The corporate sign in front of the JP Morgan Chase & Co office building on Park Avenue, New York City, October 29, 2016. Felix Lipov/Shutterstock
Banking giant J.P. Morgan Chase will finally be using its JPM Coin for commercial transactions starting this week, CNBC reported on 27 October
According to the report, the bank’s in-house stablecoin is already being used for global payments by a major technology firm, though J.P. Morgan did not name the company in question.

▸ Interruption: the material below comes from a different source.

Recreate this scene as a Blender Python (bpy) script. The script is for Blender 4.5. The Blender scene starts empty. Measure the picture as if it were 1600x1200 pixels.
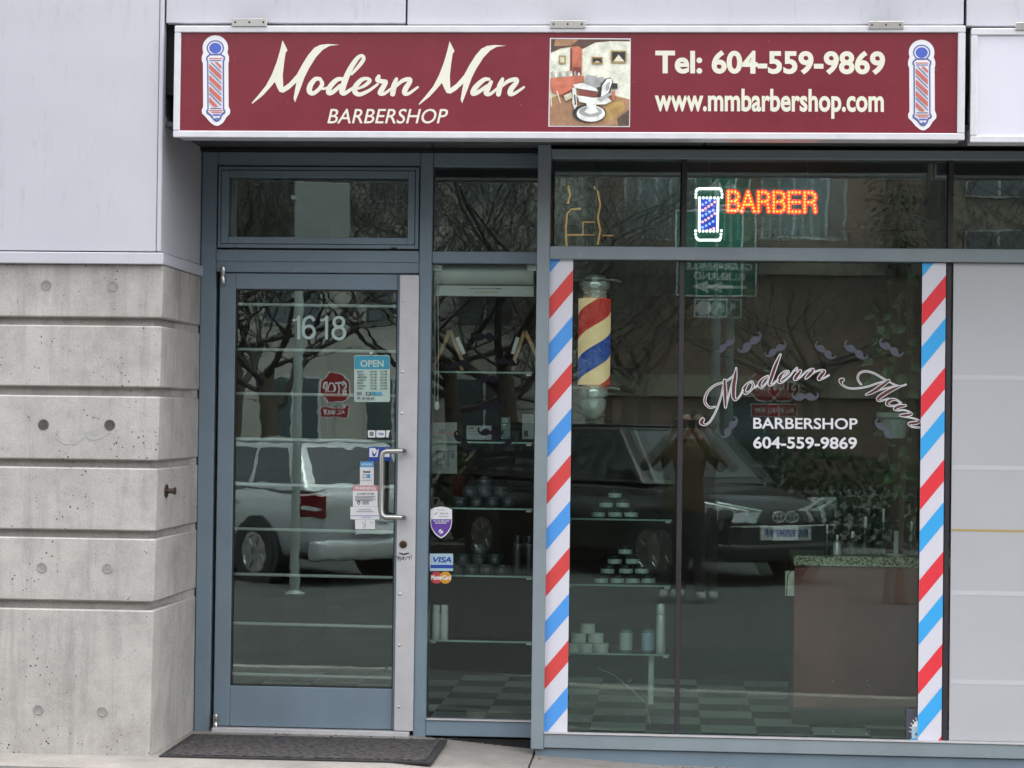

The bank has also created a dedicated business unit for cryptocurrency and blockchain, called Onyx, as it expects these technologies to become commercially viable, and that more commercial clients will wish to sign up to use the JPM Coin in the future.
Takis Georgakopoulos, J.P. Morgan’s global head of wholesale payments, said in a statement:
“We are launching Onyx because we believe we are shifting to a period of commercialization of those technologies, moving from research and development to something that can become a real business.”
Headed by Umar Farooq, who was named CEO of Onyx, the new business unit already has more than 100 employees. In addition, J.P. Morgan’s blockchain-based Interbank Information Network, which currently has over 400 banks and corporations as its members, will also be rebranded as Liink. The network is expected to reduce banks cross-border wholesale payments, and will soon launch a new way to validate payments before they are sent.
J.P. Morgan also revealed that it could soon use blockchain technology to improve the outdated system for processing “hundreds and millions” of paper checks. If banks are able to send digital versions of paper checks, J.P. Morgan predicts that would save them around 75% of the costs currently associated with sending and processing such payments. While such a project is months away from commercial launch, Georgakopoulos said in a statement:
“We’re talking about hundreds of millions of checks being sent. Using a version of blockchain with the participants being the main issuers of checks and the main operators of lockboxes, it’s possible we can save 75% of the total cost for the industry today, and make checks available in a matter of minutes as opposed to days.”
The CEO of Onyx noted that, while the bank’s development of its stablecoin appeared “slow”, J.P. Morgan was simply waiting “until we were ready to scale it and commercialize it”. First announced in February 2019, the bank started client trials of its JPM Coin back in June 2019. The stablecoin was developed on Quorum, J.P. Morgan’s private version of Ethereum, which was acquired by development firm ConsenSys earlier this year.